Condo Owners Beware! The $50,000 'Special Assessment' Letter Your Condo Fee Doesn't Cover

Condo Owners Beware!

Living in a condo in Toronto, Vancouver, or Montreal offers a great lifestyle. You pay your monthly maintenance fees (Condo Fees or Strata Fees), and you assume the Condo Corporation takes care of the roof, the gym, and the elevators.

But one day, you open your mailbox and find a terrifying letter from the Condo Board:

"Dear Owner, due to a massive water claim, the building's insurance deductible was triggered. As the damage originated from your unit, you are responsible for the deductible amount of $50,000, payable within 30 days."

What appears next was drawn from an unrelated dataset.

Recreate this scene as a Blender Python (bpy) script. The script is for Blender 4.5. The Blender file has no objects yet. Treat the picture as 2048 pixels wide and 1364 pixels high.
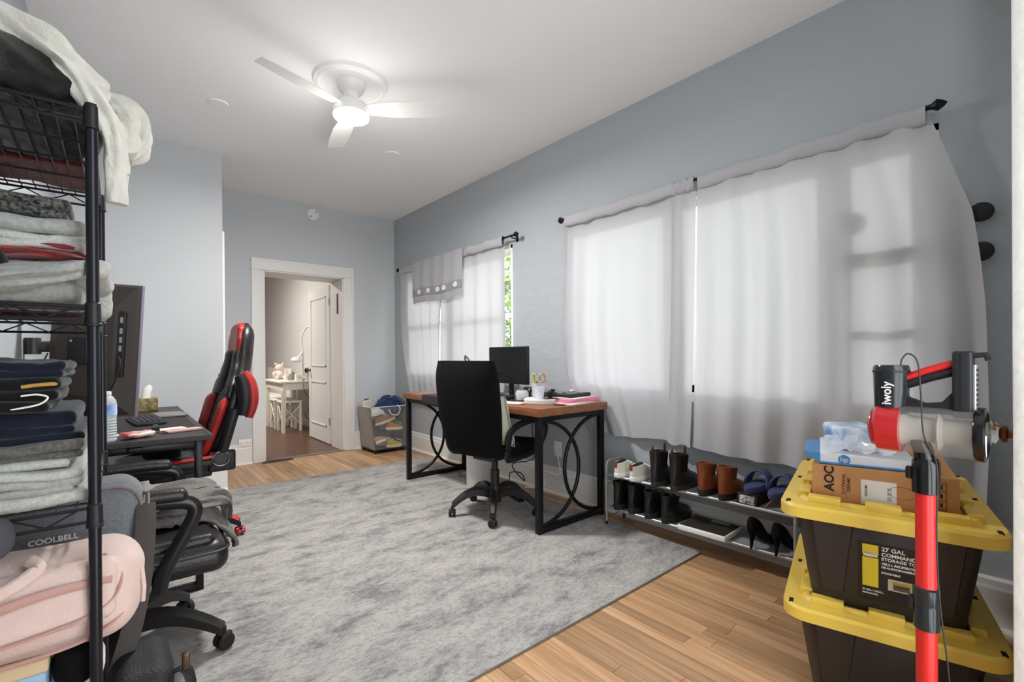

Panic sets in. You don't have $50,000 lying around. Why didn't your monthly fees cover this? And more importantly, will your insurance pay for it?


What is a "Special Assessment"?

A Special Assessment happens when the Condo Corporation (or Strata in BC) needs money for major repairs or liability claims, but the building's savings account (Reserve Fund) is empty or insufficient.

Since the building is jointly owned, the cost is divided among unit owners. However, in 2026, the most common threat isn't a shared roof repair—it's the "Deductible Chargeback."

Common triggers include:

  • Reserve Fund Shortfall: The roof needs replacing, and the fund is short $1 million.
  • Massive Lawsuits: A slip-and-fall claim exceeds the building's liability coverage.
  • The "Deductible" Trap: (Read below—this is the big one).

The Savior: "Loss Assessment Coverage"

If you have a personal Condo Unit Owner's Policy, check your Declarations Page for a section called "Loss Assessment Coverage."

This clause is designed to pay your share of a Special Assessment, BUT only if the underlying cause is a "Covered Peril" (like fire, wind, or sudden water damage).

✅ Scenario A: The Fire (Shared Loss)

A fire destroys the condo gym. The damage is $2 Million. The building's insurance only covers $1.5 Million. The Board assesses the remaining $500k to all owners based on unit size.

Result: Since fire is a covered peril, your personal insurance WILL PAY your share (e.g., $5,000) using Loss Assessment Coverage.

❌ Scenario B: Wear and Tear (The Trap)

The condo is 30 years old. The underground garage is crumbling due to salt and age. The Board assesses owners $20,000 each to fix it.

Result: Insurance does not cover maintenance or wear and tear. Your personal insurance will NOT PAY. You must write the cheque yourself.


The New Nightmare: "Deductible Chargebacks"

This is the #1 risk for condo owners in 2026. Because of rising insurance costs, many Condo Corporations have increased their building's Water Damage Deductible to massive amounts—often $100,000 or even $250,000.

How It Hits You:

Your dishwasher leaks and floods the hallway and the elevator shaft. The damage is $80,000.

  • Because $80,000 is below the building's $100,000 deductible, the building's insurance pays $0.
  • Most Condo Bylaws state: "If the damage originates from a unit, that owner is responsible for the deductible."
  • The Result: The Board sends YOU the bill for the full $80,000.

Action Item: Check your personal policy limits immediately. Many standard policies cap this coverage at $25,000. If your building has a $100,000 deductible, you are underinsured by $75,000. Call your broker and increase your "Loss Assessment" or "Unit Owner's Deductible" limit to match your building's policy.


Check the "Status Certificate" Every Year

You probably reviewed the Status Certificate (or Strata Form B) when you bought the condo. But have you checked it recently?

The Status Certificate lists the building's current insurance deductible. If they voted to raise the water deductible from $25,000 to $100,000 last month and you didn't update your personal insurance, you are walking on thin ice.


Don't Be a Victim of Fine Print

Condo living is not carefree. You are part of a corporation, and you share its liabilities.

Loss Assessment Coverage is one of the cheapest parts of your policy (often just $30/year extra for high limits). Don't skimp on it. Call your property manager today, ask "What is our Water Damage Deductible?", and make sure your personal policy covers that amount + 20% for safety.

General Advice Warning: The information provided in this article is based on Canadian condominium and insurance trends for 2026. Condo Bylaws (Standard Unit definitions) and Provincial Condo Acts vary significantly between Ontario, BC, and Alberta. Loss Assessment coverage does not pay for maintenance-related assessments. Always consult a licensed insurance broker to review your specific Declarations Page.